Strengthening information integrity in humanitarian settings
© UNHCRWhat is the challenge?
The growth of social media and digital channels, generally having a hugely positive impact on people in humanitarian settings, has led to a rise in misinformation, disinformation and hate speech. Such narratives have become more commonplace and accepted, impacting the information environment and polluting social media feeds and degrading general information integrity. This is having a detrimental impact on refugees and other forcibly displaced people, who often are the target of these narratives. Whether it is vicious online attacks on them as individuals or communities, being provided with false information to cause harm, or being caught in an information ecosystem where facts and creditable testimonies are manipulated by incorrect information, the lack of information integrity directly reduces the ability of forcibly displaced people to access the support they need.
What is innovative about the project?
Most strategies to counter mis- and disinformation and hate speech are reactive and rely on information and systems that are not adapted to humanitarian contexts. There is an over-reliance on digital content moderation systems, which are designed for corporate marketing usage, are under resourced and often insufficient in their ability to detect hate speech in minority and less common languages. A humanitarian-specific lens to address this complex phenomena, and design adequate responses for humanitarian organisations, is needed. UNHCR therefore seeks to test the use of “pre-bunking” strategies that proactively counter false and potentially harmful narratives before they take hold. The organisation will look to establish new partnerships, particularly with tech companies and digital platforms, to co-design these pre-bunking tools.

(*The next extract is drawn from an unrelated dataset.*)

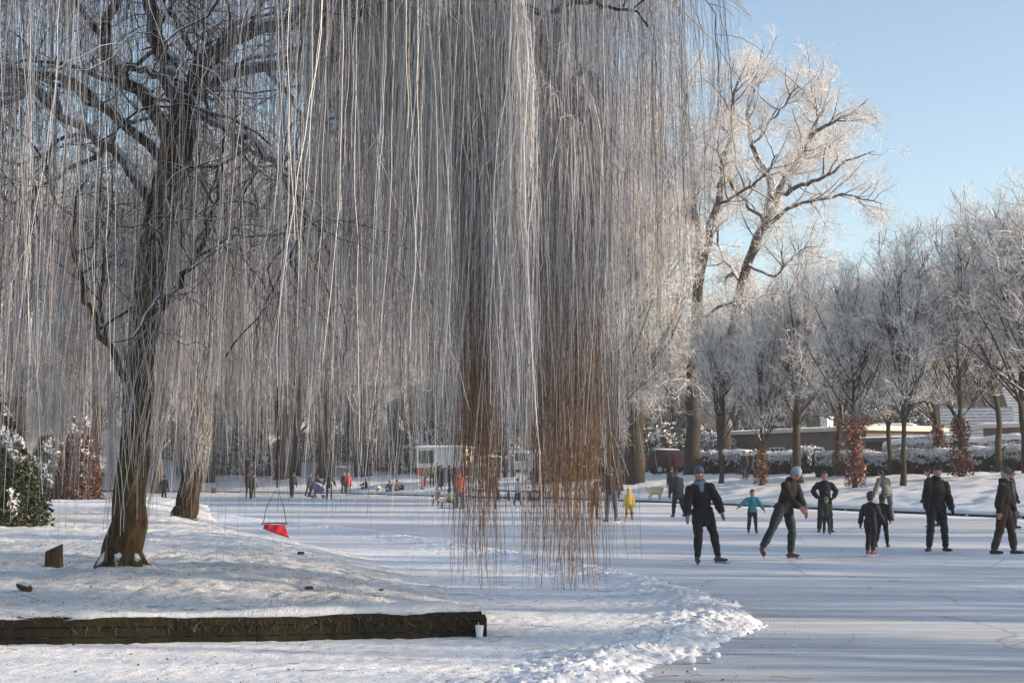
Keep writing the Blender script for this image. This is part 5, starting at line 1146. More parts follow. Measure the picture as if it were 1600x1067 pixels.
    for sg in (-1, 1): eloft(mb, [hc + hx * sg * .044 * hk - hu * .012 * hk, hc + hx * sg * .047 * hk + hu * .012 * hk], [.005 * hk, .007 * hk], [.010 * hk, .013 * hk], hx, 8)
    for s in 'LR':
        eloft(mb, [J['hip' + s] + u * .02 * H, J['kn' + s], J['an' + s]], np.array([.046, .030, .02]) * H, np.array([.046, .03, .02]) * H, sx)
        eloft(mb, [J['sh' + s], J['el' + s], J['wr' + s]], np.array([.028, .022, .015]) * H, np.array([.028, .022, .015]) * H, sx)
        if glove is None: hand_in(mb, J['wr' + s], J['hd' + s], sx, f, H, 1 if s == 'L' else -1)
    fuse(mb, 'body', SKIN, t, min(vox * .85, .02) if glove is not None else min(vox, .007), 0, smooth_it=1)
    if face:
        for sg in (-1, 1):
            mb = MB(); mb.ball(hc + hf * .0475 * hk + hx * sg * .0165 * hk + hu * .006 * hk, .0055 * hk, nu=8, nv=6); mb.build('eye', [plain((.03, .02, .02), .3)], t, smooth=True)
        mb = MB(); eloft(mb, [hc + hf * .050 * hk - hu * .030 * hk - hx * .012 * hk, hc + hf * .054 * hk - hu * .031 * hk, hc + hf * .050 * hk - hu * .030 * hk + hx * .012 * hk], [.003 * hk] * 3, [.004 * hk] * 3, hu, 8); mb.build('mouth', [plain((.32, .08, .07), .5)], t, smooth=True)
    # ---- coat
    coat = tuple(np.array(coat) * (.6 if max(coat) < .13 else 1)); pants = tuple(np.array(pants) * .65); cm = clothm(coat); mb = MB(); b = bulk; cl = coatlen * H; hipc = (J['hipL'] + J['hipR']) / 2
    hem = pel - u * cl if seat is None else pel + f * .02 * H
    eloft(mb, [hem, hem * .5 + pel * .5 + u * .01 * H, pel + up * .07 * H, ch, nb - up * .06 * H, nb - up * .022 * H, nb + up * .012 * H],
          np.array([.092, .088, .082, .092, .088, .058, .042]) * H * b, np.array([.068, .066, .060, .066, .062, .05, .042]) * H * b, sx, 18, .35)
    for s in 'LR':
        sg = 1 if s == 'L' else -1; m1 = (J['sh' + s] + J['el' + s]) / 2; m2 = (J['el' + s] + J['wr' + s]) / 2
        eloft(mb, [nb - up * .030 * H + sx * sg * .045 * H, nb - up * .042 * H + sx * sg * .088 * H], np.array([.036, .034]) * H * b, np.array([.036, .034]) * H * b, fw, 12, .8)
        eloft(mb, [J['sh' + s] * .93 + J['el' + s] * .07, m1, J['el' + s], m2, J['wr' + s] - J['hd' + s] * .01 * H], np.array([.042, .044, .041, .039, .033]) * H * b, np.array([.042, .045, .042, .039, .033]) * H * b, xr if abs((J['el' + s] - J['sh' + s])[0]) < .1 * H else fw, 12, .7)
    if collar or hood: eloft(mb, [nb + up * .0 * H - fw * .012 * H, nb + up * .035 * H - fw * .012 * H], np.array([.058, .052]) * H, np.array([.055, .05]) * H, sx, 14, .3)
    fuse(mb, 'coat', cm, t, vox * .8, .010 * H * (1 if vox < .02 else .6), int(H * 100 + az))
    # ---- trousers
    mb = MB()
    eloft(mb, [pel - u * .03 * H if seat is None else pel, pel + up * .05 * H], np.array([.078, .074]) * H * b, np.array([.06, .056]) * H * b, sx, 14, .6)
    for s in 'LR':
        h, k_, a = J['hip' + s], J['kn' + s], J['an' + s]; m1 = (h + k_) / 2; m2 = (k_ + a) / 2
        eloft(mb, [h + u * .02 * H, m1, k_, m2 + (k_ - a) * .0, a + (k_ - a) * .08], np.array([.058, .053, .042, .040, .034]) * H * (.5 + b / 2), np.array([.060, .055, .044, .042, .036]) * H * (.5 + b / 2), sx, 12, .4)
    fuse(mb, 'trousers', clothm(pants), t, vox * .8, .010 * H * (1 if vox < .02 else .6), int(H * 130 + az))
    # ---- footwear
    for s in 'LR':
        sg = 1 if s == 'L' else -1; a = J['an' + s]; k_ = J['kn' + s]; toe = R(ps[s][3]) * sg; ft = f * math.cos(toe) + xr * math.sin(toe)
        shin = a - k_; shin /= np.linalg.norm(shin)
        tilt = ps.get('tilt' + s, 0); ft = ft * math.cos(R(tilt)) - u * math.sin(R(tilt)); fu = np.cross(np.cross(ft, u), ft); fu /= np.linalg.norm(fu) + 1e-9
        sb = shz if not skates else .045 * H; px_ = np.cross(ft, fu); base = a - fu * sb * .62
        mb = MB(); eloft(mb, [base - ft * .035 * H, base + ft * .02 * H, base + ft * .07 * H, base + ft * .105 * H], np.array([.022, .024, .028, .022]) * H * 1.05, np.array([.020, .024, .018, .013]) * H, px_, 12, .7)
        top = .13 if boots else .045
        eloft(mb, [base, a, a - shin * top * H], np.array([.026, .027, .030 if not boots else .044]) * H, np.array([.03, .03, .032 if not boots else .046]) * H, px_, 12, .4)
        shoe_o = fuse(mb, 'skate' if skates else 'shoe', clothm(shoe if not boots else boots, .5), t, vox * .7, 0, smooth_it=1)
        if skates:
            z0 = base - fu * .022 * H; mb = MB()
            for o_ in (-.02, .075): mb.tube([z0 + ft * o_ * H + fu * .012 * H, z0 + ft * o_ * H - fu * .018 * H], [.008 * H, .006 * H], 8)
            bl = MB(); d = fu * -.018 * H; e1 = z0 - ft * .05 * H; e2 = z0 + ft * .13 * H; wv = px_ * .0022 * H
            bl.add([e1 + d - wv, e2 + d - wv, e2 + ft * .012 * H - wv, e1 - wv, e1 + d + wv, e2 + d + wv, e2 + ft * .012 * H + wv, e1 + wv], [(0, 1, 2, 3), (7, 6, 5, 4), (4, 5, 1, 0), (5, 6, 2, 1), (6, 7, 3, 2), (7, 4, 0, 3)])
            mb.build('blade_holder', [M_BLACK], shoe_o); bl.build('blade', [plain((.45, .46, .48), .3, .1, metal=.8)], shoe_o)
    # ---- gloves
    if glove is not None:
        for s in 'LR':
            mb = MB()
            if mitten or vox > .02:
                w0, d = J['wr' + s], J['hd' + s]; eloft(mb, [w0, w0 + d * .04 * H, w0 + d * .085 * H], np.array([.022, .028, .02]) * H, np.array([.018, .02, .014]) * H, f, 10, .7)
                eloft(mb, [w0 + d * .03 * H + f * .02 * H, w0 + d * .06 * H + f * .036 * H], [.009 * H] * 2, [.009 * H] * 2, sx, 8)
            else: hand_in(mb, J['wr' + s], J['hd' + s], sx, f, H, 1 if s == 'L' else -1, 1.25)
            fuse(mb, 'mitten' if mitten else 'glove', clothm(glove), t, min(vox * .6, .012) if vox < .02 else vox * .6, 0, smooth_it=1)
    # ---- head wear and hair
    if hair is not None:
        mb = MB(); b_ = -hf * .012 * hk
        eloft(mb, [hc + b_ * 1.3 - hu * (.034 if not longhair else .085) * hk, hc + b_ + hu * .005 * hk, hc + b_ * .7 + hu * .035 * hk, hc + b_ * .5 + hu * .056 * hk], np.array([.042, .052, .051, .034]) * hk, np.array([.038, .050, .057, .040]) * hk, hx, 14, .6)
        if hat is None: eloft(mb, [hc + hf * .044 * hk + hu * .044 * hk, hc - hf * .02 * hk + hu * .062 * hk], np.array([.034, .040]) * hk, np.array([.015, .018]) * hk, hx, 10, .6)
        fuse(mb, 'hair', plain(hair, .6, .4, 40), t, min(vox * .6, .02), .003 * H, 5, 1)
    if hat is not None:
        mb = MB(); eloft(mb, [hc + hu * .018 * hk, hc + hu * .042 * hk, hc + hu * .066 * hk, hc + hu * .082 * hk], np.array([.053, .053, .044, .022]) * hk, np.array([.062, .062, .05, .024]) * hk, hx, 16, .5)
        if cap: eloft(mb, [hc + hf * .05 * hk + hu * .022 * hk, hc + hf * .1 * hk + hu * .010 * hk], np.array([.042, .028]) * hk, np.array([.006, .005]) * hk, hx, 14, .8)
        ho = fuse(mb, 'flat_cap' if cap else 'hat', clothm(hat), t, min(vox * .6, .02), .002 * H, 9, 1)
        if not cap: mb = MB(); eloft(mb, [hc + hu * .010 * hk, hc + hu * .030 * hk], np.array([.057, .056]) * hk, np.array([.065, .064]) * hk, hx, 18, .15); fuse(mb, 'brim', clothm(tuple(np.array(hat) * (.7 if cap is None else 1))), ho, min(vox * .6, .018), 0, 1, 1)
    if hood:
        mb = MB(); eloft(mb, [nb + up * .02 * H - fw * .02 * H, hc - hu * .01 * hk - hf * .022 * hk, hc + hu * .035 * hk - hf * .018 * hk, hc + hu * .065 * hk - hf * .01 * hk], np.array([.05, .056, .055, .036]) * hk, np.array([.045, .052, .055, .04]) * hk, hx, 14, .6); fuse(mb, 'hood', cm if hood is True else clothm(hood), t, min(vox * .7, .02), 0, 1, 1)
    if scarf is not None:
        mb = MB(); c_ = nb + up * .014 * H + fw * .008 * H; a_ = np.linspace(0, 2 * math.pi, 15)
        P = [c_ + sx * math.cos(q) * .043 * H + fw * math.sin(q) * .046 * H + up * .008 * H * math.sin(q * 2) for q in a_]; eloft(mb, P, .021 * H, .021 * H, up, 10)
        eloft(mb, [c_ + fw * .05 * H, c_ + fw * .06 * H - up * .05 * H, c_ + fw * .062 * H - up * .09 * H], np.array([.026, .028, .018]) * H, np.array([.014, .014, .01]) * H, sx, 10); fuse(mb, 'scarf', clothm(scarf), t, min(vox * .7, .02), .004 * H, 3, 1)
    if extra: extra(t, J, H, f, u, sx, vox)
    t['_J'] = 0; del t['_J']
    return t, J
def hand_in(mb, w0, d, sx, f, H, sg, k=1.0):
    """palm, four bent fingers of different length and a thumb"""
    d = d / np.linalg.norm(d); n = sx * sg; n = n - d * (n @ d); n /= np.linalg.norm(n); a = np.cross(d, n); 
    if a @ f < 0: a = -a
    eloft(mb, [w0 - d * .01 * H, w0 + d * .022 * H, w0 + d * .048 * H], np.array([.014, .021, .024]) * H * k, np.array([.011, .011, .010]) * H * k, a, 12, .6)
    for i, (o, L) in enumerate(((.019, .040), (.0065, .046), (-.006, .042), (-.018, .033))):
        b0 = w0 + d * .048 * H + a * o * H; p1 = b0 + d * L * .45 * H; p2 = p1 + (d * .75 - n * .55) * L * .35 * H; p3 = p2 + (d * .4 - n * .85) * L * .28 * H
        eloft(mb, [b0, p1, p2, p3], np.array([.0056, .0053, .0048, .0042]) * H * k, np.array([.0056, .0053, .0048, .0042]) * H * k, a, 8, .8)
    eloft(mb, [w0 + d * .012 * H + a * .017 * H, w0 + d * .034 * H + a * .032 * H - n * .006 * H, w0 + d * .056 * H + a * .035 * H - n * .012 * H], np.array([.008, .0066, .0052]) * H * k, np.array([.008, .0066, .0052]) * H * k, n, 8, .8)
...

What are the expected outcomes?
Using a behavioral science approach called prebunking, the project seeks to build people’s resilience to these digital risks by reducing susceptibility to hate speech and misinformation and promoting social cohesion.
The project has developed a ‘pre-bunking’ approach and toolkit that can be used by humanitarian organisations and experts in the information integrity space. The toolkit is available to actors in the humanitarian sector to help mitigate and prevent the escalation and harmful impact of misinformation, disinformation, and hate speech on people forced to flee.
Click here to access the toolkit.
With HIP support, UNHCR is also developing a gamified, behavioral science-based “pre-bunking” approach to counter misinformation, disinformation, and hate speech: Mzansi Life. Based on methods used by academics and tech companies like Google, this innovative initiative applies a proven digital resilience strategy to forced displacement contexts. Piloted with youth in South Africa, the board game introduces scenarios around solidarity, inclusion, and resource sharing to “inoculate” players against harmful narratives. A digital version is also in development.
Click here to learn more about Mzansi Life.
Who are the project partners?
The private sector has already provided essential partnership towards the project to date and will continue to contribute significantly as the concept transitions to scale. Key private partners are ALT Advisory, Google Jigsaw and Tiktok.
ALT Advisory are a public interest advisory firm founded in South Africa and were identified through an open market dialogue. They bring a unique mix of technology, communications and digital legal expertise to the project and have led on the consultation and design phase of Mzansi Life game.
UNHCR has benefitted from expert technical advice from Google Jigsaw as pioneers of the prebunking approach to strengthen information integrity.
Tik Tok has supported the testing of pre-bunking approaches in South Africa.